Are radial Schwartz functions tensored harmonic polynomials dense in the Schwartz space

fourier analysisrepresentation-theoryschwartz-space

Let $p \geq 2$ be an integer and denote by $\mathcal{S}(\mathbb{R}^p)$ the space of Schwartz functions on $\mathbb{R}^p$. Let $\mathcal{S}(\mathbb{R}^p)^{O(p)}$ be the subspace of rotation-invariant Schwartz functions. For each integer $m \geq 0$, let $\mathcal{H}_{p,m}$ denote the finite dimensional space of polynomial, harmonic functions $u: \mathbb{R}^p \rightarrow \mathbb{C}$ that are homogenous of degree $m$. Denote by $\mathcal{H}_{p,m} \otimes \mathcal{S}(\mathbb{R}^p)^{O(p)}$ the linear span of all Schwartz functions $x \mapsto u(x) r(x)$ where $u \in \mathcal{H}_{p,m}$ and $r \in \mathcal{S}(\mathbb{R}^p)^{O(p)}$.

Is it true that the algebraic sum of subspaces $\sum_{m \geq 0}{\mathcal{H}_{p,m} \otimes \mathcal{S}(\mathbb{R}^p)^{O(p)}}$ is dense in $\mathcal{S}(\mathbb{R}^p)$, with respect to the Schwartz topology?
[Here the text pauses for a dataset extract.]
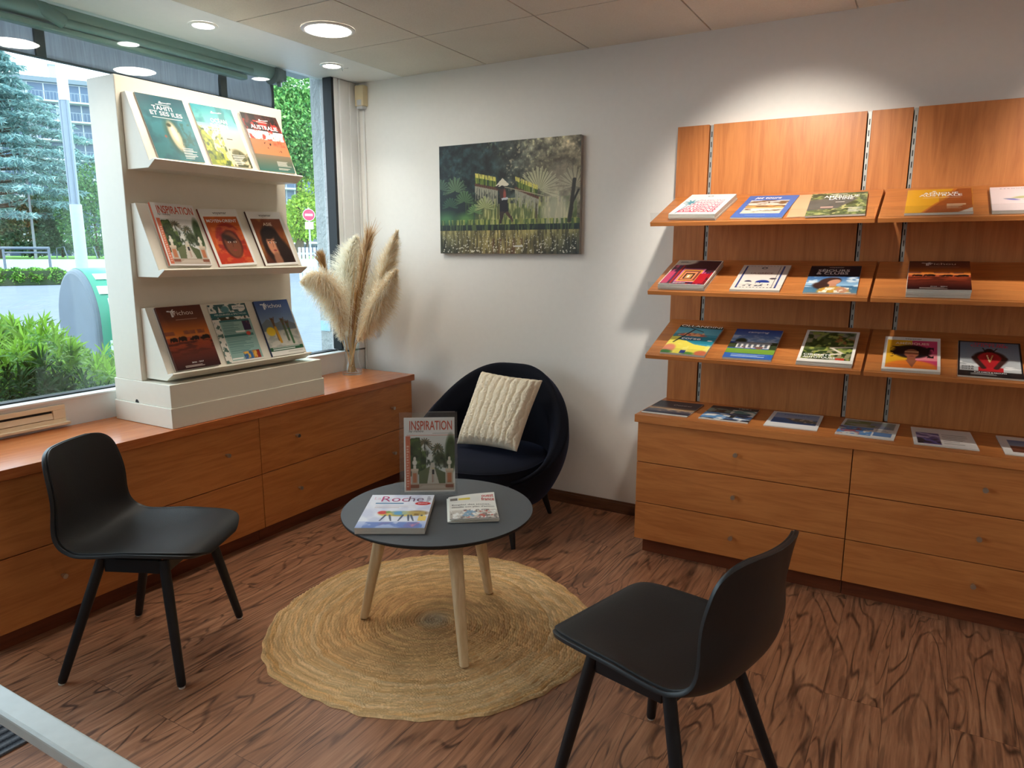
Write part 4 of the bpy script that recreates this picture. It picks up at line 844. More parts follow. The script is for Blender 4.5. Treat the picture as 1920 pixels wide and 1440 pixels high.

This decomposition is probably "well-known" in the $L^2$-sense (see for example Stein-Weiss, chapter 3), but I am particularly interested in the Schwartz-topology case. There are also some exercises related to this in chapter 3 of Howe-Tan's book "Non-abelian harmonic analysis", but I'd be interested in a reference that deals with the Schwartz topology (and the statements are not perhaps implicit in exercises.)

Best Answer

Yes.

You can use density of Hermite functions, see https://aip.scitation.org/doi/abs/10.1063/1.1665472 then you have that functions $e^{-x^2}P(x)$, with $P$ a multivariate polynomial, are dense. Finally decompose the space of such polynomials into irreducible representations of the orthogonal group.